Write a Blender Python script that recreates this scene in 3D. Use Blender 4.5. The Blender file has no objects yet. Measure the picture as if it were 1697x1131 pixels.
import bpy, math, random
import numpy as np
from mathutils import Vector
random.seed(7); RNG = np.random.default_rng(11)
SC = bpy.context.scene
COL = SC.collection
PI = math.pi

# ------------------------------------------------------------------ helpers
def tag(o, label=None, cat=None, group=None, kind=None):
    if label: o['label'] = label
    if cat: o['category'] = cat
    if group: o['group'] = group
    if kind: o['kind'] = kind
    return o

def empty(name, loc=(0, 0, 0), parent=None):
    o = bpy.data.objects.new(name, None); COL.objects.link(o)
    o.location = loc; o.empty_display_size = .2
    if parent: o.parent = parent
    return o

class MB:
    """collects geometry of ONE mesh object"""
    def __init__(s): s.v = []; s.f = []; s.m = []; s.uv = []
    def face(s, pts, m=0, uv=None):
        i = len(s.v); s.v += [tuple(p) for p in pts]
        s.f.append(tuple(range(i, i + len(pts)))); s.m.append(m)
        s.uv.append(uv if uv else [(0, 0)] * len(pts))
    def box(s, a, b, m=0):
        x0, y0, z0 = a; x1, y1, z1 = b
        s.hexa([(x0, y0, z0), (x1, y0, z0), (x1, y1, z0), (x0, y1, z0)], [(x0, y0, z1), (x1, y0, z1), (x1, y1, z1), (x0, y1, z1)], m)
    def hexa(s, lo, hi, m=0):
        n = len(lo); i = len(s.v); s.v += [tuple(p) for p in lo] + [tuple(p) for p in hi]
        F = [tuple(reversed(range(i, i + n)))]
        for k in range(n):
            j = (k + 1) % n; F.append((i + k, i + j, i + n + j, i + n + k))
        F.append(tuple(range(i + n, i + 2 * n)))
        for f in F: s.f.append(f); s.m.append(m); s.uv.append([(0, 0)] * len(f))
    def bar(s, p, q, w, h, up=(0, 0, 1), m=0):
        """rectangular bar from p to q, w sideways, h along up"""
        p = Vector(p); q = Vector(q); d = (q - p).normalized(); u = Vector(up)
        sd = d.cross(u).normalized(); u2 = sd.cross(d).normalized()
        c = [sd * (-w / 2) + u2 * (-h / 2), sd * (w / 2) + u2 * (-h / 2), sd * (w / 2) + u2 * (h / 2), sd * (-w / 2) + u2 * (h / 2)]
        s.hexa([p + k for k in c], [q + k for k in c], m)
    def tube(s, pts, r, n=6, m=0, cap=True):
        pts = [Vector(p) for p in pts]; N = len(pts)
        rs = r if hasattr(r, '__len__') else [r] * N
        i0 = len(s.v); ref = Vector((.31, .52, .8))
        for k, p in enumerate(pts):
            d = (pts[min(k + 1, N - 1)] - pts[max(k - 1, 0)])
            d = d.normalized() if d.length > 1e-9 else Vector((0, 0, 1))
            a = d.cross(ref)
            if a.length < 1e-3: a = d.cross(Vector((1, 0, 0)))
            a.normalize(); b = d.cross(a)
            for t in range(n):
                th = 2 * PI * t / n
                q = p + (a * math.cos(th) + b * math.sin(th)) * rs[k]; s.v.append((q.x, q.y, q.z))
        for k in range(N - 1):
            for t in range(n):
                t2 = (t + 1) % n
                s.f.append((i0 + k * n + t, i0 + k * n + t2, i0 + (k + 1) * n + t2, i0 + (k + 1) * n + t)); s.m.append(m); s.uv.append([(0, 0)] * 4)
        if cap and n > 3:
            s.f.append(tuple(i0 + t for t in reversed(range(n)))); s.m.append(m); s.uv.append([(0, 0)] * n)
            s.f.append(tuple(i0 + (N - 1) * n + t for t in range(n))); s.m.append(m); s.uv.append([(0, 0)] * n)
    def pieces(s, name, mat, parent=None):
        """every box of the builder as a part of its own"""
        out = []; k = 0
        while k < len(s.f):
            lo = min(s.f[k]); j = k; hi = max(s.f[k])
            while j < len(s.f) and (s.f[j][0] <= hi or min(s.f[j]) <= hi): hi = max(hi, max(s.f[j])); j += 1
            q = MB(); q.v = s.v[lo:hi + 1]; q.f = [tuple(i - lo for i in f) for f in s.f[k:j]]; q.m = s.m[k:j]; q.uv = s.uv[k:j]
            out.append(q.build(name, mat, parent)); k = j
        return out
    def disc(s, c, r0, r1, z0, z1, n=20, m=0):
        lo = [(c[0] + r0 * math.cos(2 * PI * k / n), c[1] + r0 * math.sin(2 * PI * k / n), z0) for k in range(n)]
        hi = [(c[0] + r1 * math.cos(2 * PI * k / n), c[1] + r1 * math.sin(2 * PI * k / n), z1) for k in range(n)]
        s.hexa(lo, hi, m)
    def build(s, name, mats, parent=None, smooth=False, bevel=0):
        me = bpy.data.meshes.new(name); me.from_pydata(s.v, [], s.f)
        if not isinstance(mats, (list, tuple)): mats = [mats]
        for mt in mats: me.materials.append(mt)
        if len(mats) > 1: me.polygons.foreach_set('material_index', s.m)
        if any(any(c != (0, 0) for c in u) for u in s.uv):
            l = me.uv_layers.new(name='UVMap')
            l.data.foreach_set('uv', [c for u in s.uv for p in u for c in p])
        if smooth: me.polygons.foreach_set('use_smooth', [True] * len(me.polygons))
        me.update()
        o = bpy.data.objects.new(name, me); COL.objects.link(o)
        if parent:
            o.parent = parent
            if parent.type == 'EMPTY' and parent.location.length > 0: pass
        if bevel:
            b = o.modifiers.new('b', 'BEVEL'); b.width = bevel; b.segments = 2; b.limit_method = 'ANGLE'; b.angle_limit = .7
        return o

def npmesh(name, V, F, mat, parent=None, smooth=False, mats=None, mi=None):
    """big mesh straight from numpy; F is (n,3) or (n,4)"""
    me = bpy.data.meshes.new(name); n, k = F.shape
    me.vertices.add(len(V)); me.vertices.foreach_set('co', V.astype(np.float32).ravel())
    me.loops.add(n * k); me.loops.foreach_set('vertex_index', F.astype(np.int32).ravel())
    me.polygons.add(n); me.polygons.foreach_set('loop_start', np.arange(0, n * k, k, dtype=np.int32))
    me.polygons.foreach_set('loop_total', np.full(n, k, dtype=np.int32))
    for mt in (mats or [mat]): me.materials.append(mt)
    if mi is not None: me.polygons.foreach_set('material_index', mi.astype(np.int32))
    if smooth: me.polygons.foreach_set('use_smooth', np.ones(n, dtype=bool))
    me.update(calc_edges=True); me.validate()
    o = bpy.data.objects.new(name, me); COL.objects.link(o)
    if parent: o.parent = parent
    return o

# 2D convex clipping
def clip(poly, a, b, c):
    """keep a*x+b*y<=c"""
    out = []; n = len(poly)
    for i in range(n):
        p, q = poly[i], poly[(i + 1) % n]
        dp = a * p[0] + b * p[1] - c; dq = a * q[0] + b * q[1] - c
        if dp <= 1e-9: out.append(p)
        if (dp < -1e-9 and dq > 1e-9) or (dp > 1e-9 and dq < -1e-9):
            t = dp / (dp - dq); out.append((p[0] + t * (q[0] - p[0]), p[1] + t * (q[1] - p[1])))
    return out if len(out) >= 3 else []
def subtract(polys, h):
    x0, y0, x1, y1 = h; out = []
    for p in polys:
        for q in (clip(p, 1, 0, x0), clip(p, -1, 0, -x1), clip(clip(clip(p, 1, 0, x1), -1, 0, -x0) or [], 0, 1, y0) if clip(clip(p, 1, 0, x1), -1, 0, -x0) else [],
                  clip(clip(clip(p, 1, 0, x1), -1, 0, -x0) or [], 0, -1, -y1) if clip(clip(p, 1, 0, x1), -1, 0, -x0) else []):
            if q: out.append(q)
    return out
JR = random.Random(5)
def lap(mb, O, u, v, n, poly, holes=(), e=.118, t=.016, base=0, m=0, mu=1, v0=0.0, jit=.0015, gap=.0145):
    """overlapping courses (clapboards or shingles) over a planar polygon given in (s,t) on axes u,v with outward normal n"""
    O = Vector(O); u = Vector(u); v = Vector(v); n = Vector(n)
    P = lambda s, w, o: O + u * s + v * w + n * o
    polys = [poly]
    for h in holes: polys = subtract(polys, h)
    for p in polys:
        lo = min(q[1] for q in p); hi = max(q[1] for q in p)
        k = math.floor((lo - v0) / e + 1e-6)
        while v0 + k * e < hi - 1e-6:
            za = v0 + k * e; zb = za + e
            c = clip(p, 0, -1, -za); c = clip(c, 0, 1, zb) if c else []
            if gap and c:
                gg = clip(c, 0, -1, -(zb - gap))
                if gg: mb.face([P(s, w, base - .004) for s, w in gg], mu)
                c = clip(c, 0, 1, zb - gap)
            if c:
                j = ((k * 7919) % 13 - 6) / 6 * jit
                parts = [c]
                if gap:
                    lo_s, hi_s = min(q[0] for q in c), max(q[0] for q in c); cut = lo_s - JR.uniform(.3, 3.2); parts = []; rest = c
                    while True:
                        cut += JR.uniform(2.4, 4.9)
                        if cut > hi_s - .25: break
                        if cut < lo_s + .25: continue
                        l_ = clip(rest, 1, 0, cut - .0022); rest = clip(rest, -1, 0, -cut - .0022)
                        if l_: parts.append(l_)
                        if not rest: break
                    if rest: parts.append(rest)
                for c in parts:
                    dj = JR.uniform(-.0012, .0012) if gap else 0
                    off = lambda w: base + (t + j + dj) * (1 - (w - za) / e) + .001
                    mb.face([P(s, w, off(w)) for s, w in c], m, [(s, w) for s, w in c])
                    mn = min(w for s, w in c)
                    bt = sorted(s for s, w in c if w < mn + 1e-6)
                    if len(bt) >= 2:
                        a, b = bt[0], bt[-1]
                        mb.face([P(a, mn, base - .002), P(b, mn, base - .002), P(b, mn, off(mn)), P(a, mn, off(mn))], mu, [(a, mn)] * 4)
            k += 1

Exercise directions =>
Using the data above, restate word for word the lines from its opening line through the line that contains "PI = math.pi", and no more.

Answer to the problem =>
Write a Blender Python script that recreates this scene in 3D. Use Blender 4.5. The Blender file has no objects yet. Measure the picture as if it were 1697x1131 pixels.
import bpy, math, random
import numpy as np
from mathutils import Vector
random.seed(7); RNG = np.random.default_rng(11)
SC = bpy.context.scene
COL = SC.collection
PI = math.pi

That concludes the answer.